Près de quatre-vingt-dix ans après avoir été préparé avec amour par Enriqueta, la grand-mère de Léonor de Récondo, il est toujours là, à refroidir, dans l’attente d’être découpé et servi aux proches réunis pour un anniversaire. Il est toujours là depuis que les bombardements de l’aviation franquiste ont précipité la fuite de la famille – dont le père de l’écrivaine, âgé de 4 ans –, depuis qu’ils ont traversé le pont, encore jonché des confettis de la fête de l’Assomption, pour atteindre la France et découvrir combien le spectacle de la guerre civile espagnole indiffère les badauds venus profiter de la vue à Hendaye (Pyrénées-Atlantiques). La maison familiale d’Irun peut s’effondrer. Dans l’esprit de Léonor de Récondo, le gâteau de riz demeure pour l’éternité sur la table de la cuisine depuis cette journée du 18 août 1936.

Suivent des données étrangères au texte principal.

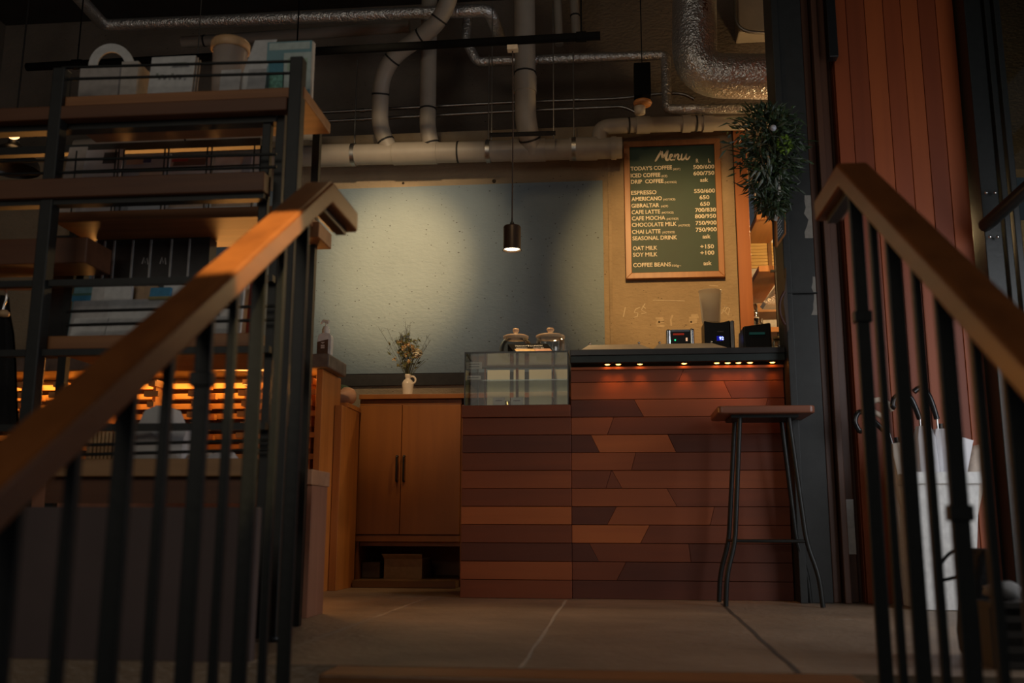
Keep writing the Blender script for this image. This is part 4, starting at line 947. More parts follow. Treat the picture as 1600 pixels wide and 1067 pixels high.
# iron rod holding the shelves
rx = px(1211, 450, 5.93).x
t = thing('shelf_rod', 'thin dark iron rod running up through the kitchen shelves', 'rod', (rx, 5.89, 1.27))
MB().rod((rx, 5.885, px(1211, 552, 5.885).z), (rx, 5.885, 2.45), .008, 8).build('shaft', STEEL, t)
q = px(1211, 423, 5.885); MB().box(rx - .03, rx + .03, 5.872, 5.898, q.z - .008, q.z + .004).build('bracket', STEEL, t)
# small counter in the kitchen with cups, papers and a crumpled foil bag
A = px(1165, 545, 5.80); wz = px(1190, 508, 5.80).z
kt = tag(MB().box(.90, 2.4, 5.86, 6.35, wz - .03, wz).build('worktop_shelf', KW, bevel=.002), 'kitchen worktop edge behind the black register', 'worktop')
CUP = glass('cup_plastic', (.95, .95, .95), .1, .35)
Y = 6.0
for u, v0, v1, lab in ((1179, 476, 500, 'upper clear plastic cup turned over on the lower ones'), (1178, 491, 507, 'left clear cup stack on the kitchen worktop'), (1187, 490, 507, 'right clear cup stack on the kitchen worktop')):
    q = px(u, v1, Y); z0 = wz + .0005 if v1 > 505 else wz + .083; z1 = z0 + (.08 if v1 > 505 else .09); r_ = .024
    t = thing('plastic_cup', lab, 'cup', (q.x, Y, z0), 'clear cups on the kitchen worktop')
    MB().lathe((q.x, Y, z0), [(r_, 0), (r_ * 1.06, .004), (r_ * .82, z1 - z0), (.0001, z1 - z0), (r_ * .78, z1 - z0 - .003), (r_ * .98, .002)], 20).build('wall', CUP, t)
    MB().lathe((q.x, Y, z0), [(r_ * 1.08, .0), (r_ * 1.14, .003), (r_ * 1.08, .006)], 20).build('rim', WHITE, t)
mb = MB(); random.seed(5); x0 = px(1186, 508, 5.95).x
for k in range(5):
    xx = .99 + k * .06; mb._a([(xx, 5.88, wz + .002 + k * .004), (xx + .16, 5.87, wz + .003 + k * .006), (xx + .18, 6.02, wz + .035 + k * .007), (xx + .02, 6.05, wz + .022 + k * .008)], [(0, 1, 2, 3)])
tag(mb.build('paper_pile', PAPER), 'loose white papers spread on the kitchen worktop', 'papers')
mb = MB(); A = px(1190, 484, 6.3); zz = px(1195, 487, 6.0).z
pts = []
for (u, v) in ((1193, 471), (1224, 430), (1230, 452), (1234, 475), (1197, 475)):
    q = px(u, v, 6.05); pts.append((q.x, q.z))
cx = sum(p[0] for p in pts) / 5; cz = sum(p[1] for p in pts) / 5
V = [(x, 6.05, z) for x, z in pts] + [(x, 6.2, z) for x, z in pts] + [(cx, 6.0, cz), (cx + .02, 6.24, cz)]
mb._a(V, [(i, (i + 1) % 5, 10) for i in range(5)] + [(i + 5, (i + 1) % 5 + 5, 11) for i in range(5)] + [(i, (i + 1) % 5, (i + 1) % 5 + 5, i + 5) for i in range(5)])
fb_ = mb.build('foil_bag', foil('crumpled_foil')); tag(fb_, 'crumpled silver foil bag leaning on the lower kitchen shelf', 'bag')
q = px(1202, 503, 6.2); tag(MB().lathe((px(1200, 500, 6.2).x, 6.2, wz + .0005), [(.0001, 0), (.03, 0), (.032, .004), (.032, .045), (.026, .052), (.026, .06), (.0001, .062)], 18).build('steel_canister', CHROME), 'small chrome canister beside the cups on the kitchen worktop', 'canister')
for u, lab, colr, h in ((1180, 'grey box standing on the top kitchen shelf', (.45, .43, .42), 35), (1189, 'dark little pot on the top kitchen shelf', (.05, .03, .02), 12)):
    A = px(u - 6, 334 - h, 6.1); B = px(u + 6, 334, 6.1); z0 = px(1150, 334, 5.9).z + .001
    if h > 20: tag(MB().box(A.x, B.x, 5.98, 6.03, z0, z0 + .16).build('storage_box', plain('grey_box', colr, .7), bevel=.003), lab, 'box')
    else: tag(MB().lathe(((A.x + B.x) / 2 + .02, 5.95, z0), [(.0001, 0), (.025, 0), (.035, .05), (.03, .05), (.022, .006), (.0001, .005)], 16).build('small_pot', plain('dark_pot', colr, .5)), lab, 'pot')

# ------------------------------------------------------------------ green swag on the column, with a little chalkboard
random.seed(21)
Y = 4.05; q = px(1201, 165, Y)
sw = thing('hanging_swag', 'dark green leafy swag with a lime hydrangea hung on the column', 'wreath', (q.x, Y, px(1200, 340, Y).z))
mb = MB()
def swp(u, v, d=0): return px(u, v, Y + d)
for k in range(2300):
    tt = random.random() ** .9; v = 168 + tt * 165
    half = (30 + 18 * math.sin(min(1, tt * 1.6) * PI * .8)) * (1 - .66 * max(0, tt - .5) / .5)
    cu = 1200 - 2 * math.sin(tt * 3) + 8 * tt
    u = cu + random.gauss(0, .48) * half; b_ = swp(u, v, random.gauss(0, .045))
    out = Vector(((u - cu) / 40, random.uniform(-.8, .3), random.uniform(-1.2, .2) if tt > .25 else random.uniform(-.4, 1)))
    long_ = random.random() < .35
    mb.leaf(b_, out + Vector((random.gauss(0, .4), random.gauss(0, .4), random.gauss(0, .3))), (random.gauss(0, 1), -1, random.gauss(0, 1)), random.uniform(.04, .075) if long_ else random.uniform(.02, .045), random.uniform(.006, .011) if long_ else random.uniform(.009, .018), random.choice([0, 0, 0, 1, 1, 2]), random.uniform(.05, .5))
mb.build('foliage', [plain('deep_green', (.016, .034, .012), .5), plain('mid_green', (.030, .058, .019), .5), plain('grey_green', (.05, .066, .042), .6)], sw)['kind'] = 'stuff'
mb = MB()
for k in range(26):
    tt = random.random(); b_ = swp(1200 + random.gauss(0, 12), 180 + tt * 110, random.uniform(-.05, .02)); mb.tube([b_, b_ + Vector((random.gauss(0, .035), random.gauss(-.03, .02), random.gauss(-.05, .05)))], .0012, 4)
mb.build('twig', plain('swag_twig', (.09, .06, .03), .8), sw)
mb = MB(); c = swp(1226, 226, -.07)
for k in range(120):
    d_ = Vector((random.gauss(0, 1), random.gauss(0, 1), random.gauss(0, 1))).normalized(); mb.leaf(c + Vector((d_.x * .024, d_.y * .02, d_.z * .030)), d_ + Vector((random.gauss(0, .5), random.gauss(0, .5), random.gauss(0, .5))), (0, 0, 1), .016, .015, 0, .2)
mb.build('hydrangea', plain('lime_petal', (.22, .36, .05), .6), sw)['label'] = 'lime green hydrangea head'
MB().ball(swp(1208, 200, -.075), .014, 12, 8).build('berry', plain('pale_blue_berry', (.5, .52, .58), .5), sw)
mb = MB()
for k in range(9):
    b_ = swp(1188 + random.uniform(-6, 24), 240 + random.uniform(-5, 45), -.06); mb.leaf(b_, (random.uniform(-.6, .3), -.4, -.8), (0, -1, 0), .075, .012, 0, .2)
mb.build('silver_leaf', plain('silver_green', (.22, .26, .23), .5), sw)
mb = MB(); ribbon(mb, [swp(1219, 272, -.05), swp(1218, 300, -.055), swp(1215, 325, -.05), swp(1212, 345, -.045)], .012, (0, -1, 0)); mb.build('ribbon', plain('white_ribbon', (.6, .57, .52), .7), sw)
# little chalkboard hung below
Y = 4.06
t = thing('small_chalkboard', 'little tilted chalkboard hanging below the green swag', 'chalkboard', px(1217, 383, Y))
C_ = [Vector((p.x, p.y, p.z)) for p in (px(1212, 346, 4.02), px(1225, 324, 4.11), px(1226, 366, 4.11), px(1213, 385, 4.02))]
ex = (C_[1] - C_[0]).normalized(); ez = (C_[0] - C_[3]).normalized(); ny = ex.cross(ez).normalized()
mb = MB(); mb._a(C_ + [p - ny * .012 for p in C_], [(0, 1, 2, 3), (7, 6, 5, 4)] + [(i, i + 4, (i + 1) % 4 + 4, (i + 1) % 4) for i in range(4)])
mb.build('slate', plain('slate', (.03, .036, .034), .7), t)
mb = MB()
for i in range(4): mb.tube([C_[i], C_[(i + 1) % 4]], .006, 4)
mb.build('frame', FRAMEW, t)
mb = MB()
for k in range(5):
    f = .2 + .14 * k; a = C_[0].lerp(C_[3], f).lerp(C_[1].lerp(C_[2], f), .18); b = C_[0].lerp(C_[3], f).lerp(C_[1].lerp(C_[2], f), .18 + random.uniform(.35, .62)); nn_ = ny if ny.y < 0 else -ny
    ribbon(mb, [a.lerp(b, i / 8) + nn_ * .0125 * 0 + nn_ * .001 + Vector((0, 0, .003 * (i % 2))) for i in range(9)], .0022, nn_)
mb.build('chalk_writing', plain('chalk_white', (.55, .53, .5), .9), t)
MB().tube([C_[0].lerp(C_[1], .5), px(1214, 318, 4.06), px(1212, 300, 4.06)], .0015, 5).build('string', PAPER, t)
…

Des dizaines d’images marquantes résonnent d’un livre à l’autre que l’écrivaine publie en cette rentrée, Goya de père en fille et Marcher dans tes pas. Elles sont autant de variations sur un même thème, mais le motif du gâteau de riz s’impose. Il apparaît à la fois comme le symbole de l’enfance gourmande, de l’exil et d’une transmission interrompue. « Ce qui est parvenu jusqu’à moi est une vérité emmaillotée. Ici livrée », confie l’autrice dans Marcher dans tes pas. A elle de la libérer. Parce qu’aujourd’hui l’écrivaine et violoniste prépare un gâteau de riz pour son fils avant de partir en tournée. Parce qu’il y a dix ans, son père est mort et, par une étrange coïncidence, Madrid a donné la possibilité aux enfants de républicains exilés d’obtenir la nationalité espagnole. Doit-elle la réclamer ? Elle s’interroge dans les deux livres comme on lance deux pistes.